London’s new £4.2bn “super sewer”, one of the UK’s biggest infrastructure projects and due to begin construction in the next few months, is being investigated by the National Audit Office over its “unusual” financial structure.

The government spending watchdog said it would examine how the complex funding model was chosen and the risks faced by taxpayers and consumers. Taxpayers will bear the brunt of financial factors such as cost overruns or another global collapse in credit markets, while consumers will have to pay for a third of construction costs through higher water bills.

The probe comes as the government is under pressure to invest in big new infrastructure projects to boost the economy following Britain’s vote to leave the EU. The tunnel, which will run under the river Thames, is the second-largest project in the capital after Crossrail.

The NAO will also investigate why the tunnel — the biggest investment in London’s sewers since Sir Joseph Bazalgette built the network in 1858 — was chosen over smaller, greener alternatives to reduce the tens of millions of tonnes of sewage flowing into the Thames each year.

The report is due to be published in the autumn, just as the seven-year construction of the 25km tunnel is formally launched. It will “set out the risks faced by customers and taxpayers as the project moves towards completion, and how these risks are being mitigated”, an NAO briefing note on the probe said.

A private company has been set up by the government and Thames Water, the capital’s privately owned water supplier, to own, manage and finance the project during construction.

Construction risks involved in digging the “super sewer” beneath the Thames range from the potential undermining of Big Ben’s foundations to the flooding of the London Underground transport network — though contractors say this is unlikely.

Andy Mitchell, chief executive of Tideway, the company set up to own and deliver the project, said he was confident it was “delivering this vital project in the most timely and cost-efficient way”.

He added: “We will continue to get on with providing London with this much-needed piece of infrastructure.”

While about one-third of the cost for construction will be funded by Thames Water through an increase in customers’ water bills, the remaining £2.8bn is being raised by Tideway, whose shareholders have invested £1.2bn of equity.

In a move aimed at attracting investors traditionally weary of taking on construction risk, they will receive an income from the day building begins. When the tunnel is completed, the new company will supply sewerage services to Thames Water on a 125-year concession, paid for with a monthly fee by customers directly instead of Thames Water.

The Department for the Environment, Food and Rural Affairs said the project was needed to “modernise the capital’s ageing sewage system”. It said a separate private sector infrastructure provider to finance and deliver the project was “in the best interests of customers and taxpayers”.

In January Thames Water was fined £1m for repeated sewage leaks into the Grand Union canal. Alongside other water companies, it was also criticised by the NAO for taking excessive profits, while paying no corporation tax.

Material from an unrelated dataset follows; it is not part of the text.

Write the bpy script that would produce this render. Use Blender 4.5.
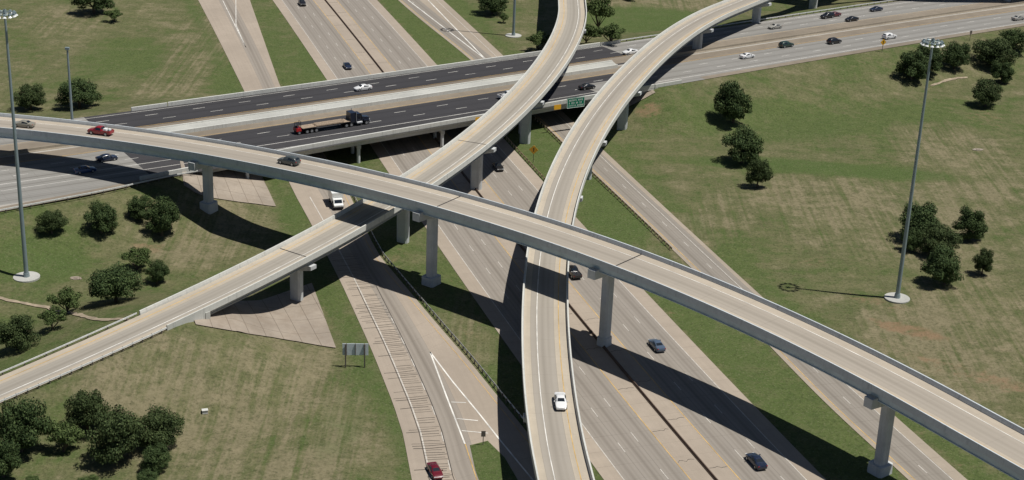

Macquarie, the Australian infrastructure investor, is in the process of selling its last 26 per cent stake in Thames Water.

The project has been controversial since 2006 when Philip Fletcher, then head of Ofwat, wrote to the government arguing “there is scope for improvement options that offer better value for money”.

It is the second investigation into the infrastructure project by the watchdog, which in 2014 warned that the method used to finance the project could prove expensive for taxpayers. The complex financial structure required fresh legislation in 2010.

Critics including Sir Ian Byatt, the head of water regulator Ofwat between 1989 and 2000, say that not only is the tunnel now unnecessary but that it would have been cheaper if the government paid for it, even if it was subsequently privatised.